The acquisition and application of language is a fascinating thing, and I’ve loved writing about it. Now, let me go back and proofread this sucker…

0 comments

  1. “I like the weight my cat smells after a bath.”

    I do that weird sort of substitution too, but lately I don’t mind it, because if I’m sufficiently witty on any given day, I’ll usually be able to recover from it. I do it verbally too.

    The other day, I threatened to strike someone with “a three-hound blacksmith’s hammer.” Naturally, someone questioned this; “three-hound?”

    And I responded “Well, yes, my blacksmith’s hammer has a decal of cerberus on it.” “Really?” “No.”

  2. Very interesting blog post. You have some great points of view. I’m subscribing to your RSS Feed :)

    Although, I always use Firefox/OpenOffice spell checker. Especially when writing in English, since it isn’t my native language.

  3. I blame everything on my lack of “keyboarding” classes in high school. I am a fast hunt-n-peck typer, but still can’t type as quickly as I think or talk. Then again, it might be that I am just not that smart ;-)

  4. @mc, good to know someone else screws up the same way I do. Commiserate!

    @Wikzo, welcome aboard! Glad to ahve another reader. You’ll probably be disappointed with most entries, but you might find a gem every now and then.

    @Bruce, I didn’t take official keyboarding classes in high school, but I learned. You can do it, too. I have faith in you. Just type something unimportant for a couple of hours and don’t allow yourself to look at the keyboard. It’ll come in no time. Then you can make as many spelling errors as you want – but quickly!

  5. -laughs- I’ve been reading your blog for a while now, primarily for your Linux/Ubuntu posts, but all of them are interesting. This one made me laugh – I’m in your category of “super-reader”, and I didn’t realize that others mispronounced words they’d only read! A couple of my classics are “steak” as “steek” (rhymes with “freak”), and “pint” as “pihnt”, though I’m sure there are others that I’ve forgotten now.

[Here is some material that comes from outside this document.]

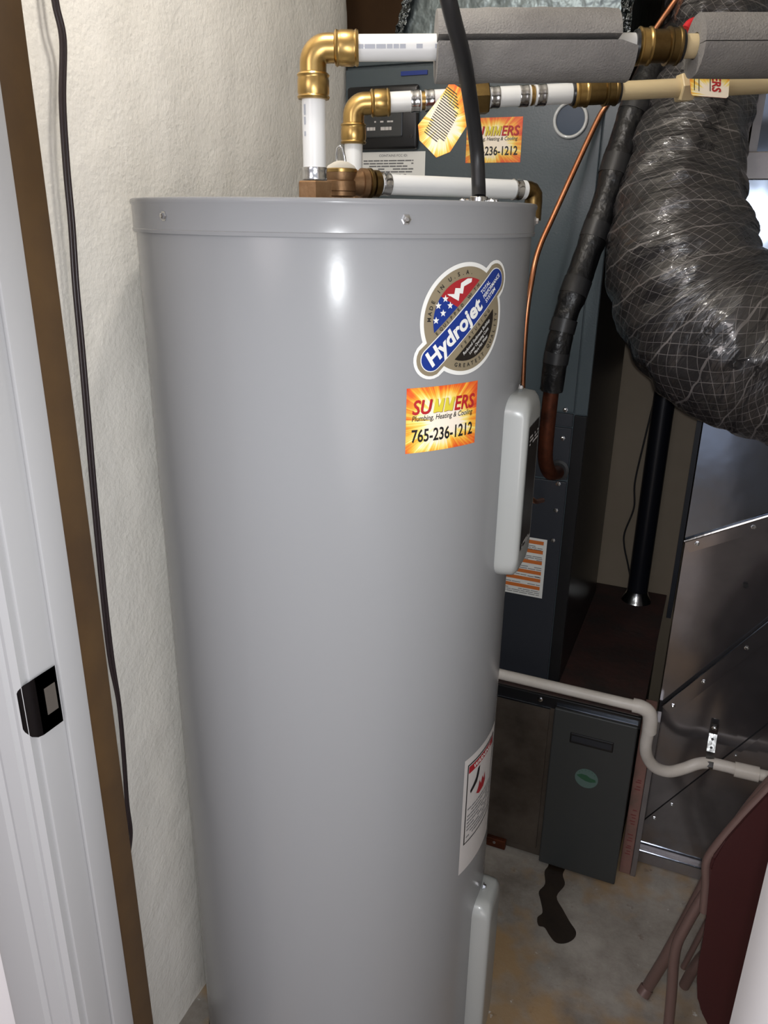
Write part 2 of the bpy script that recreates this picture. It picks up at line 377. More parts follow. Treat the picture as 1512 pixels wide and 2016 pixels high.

  6. Hi, thanks for stopping by earlier.
    I can spell, average, I guess, but I become so reliant on spell check because I type (proper touch type) fast – and think faster. So often my words become amalgams of 2 words, rather than their individual selves.
    I guess text speak doesn’t help, as people use proper spelling less and less.

  7. You’re welcome. You have an interesting blog, so I may stop by again. I didn’t catch any spelling errors in your comment, so I guess you’re good. Hey, whatever works for you.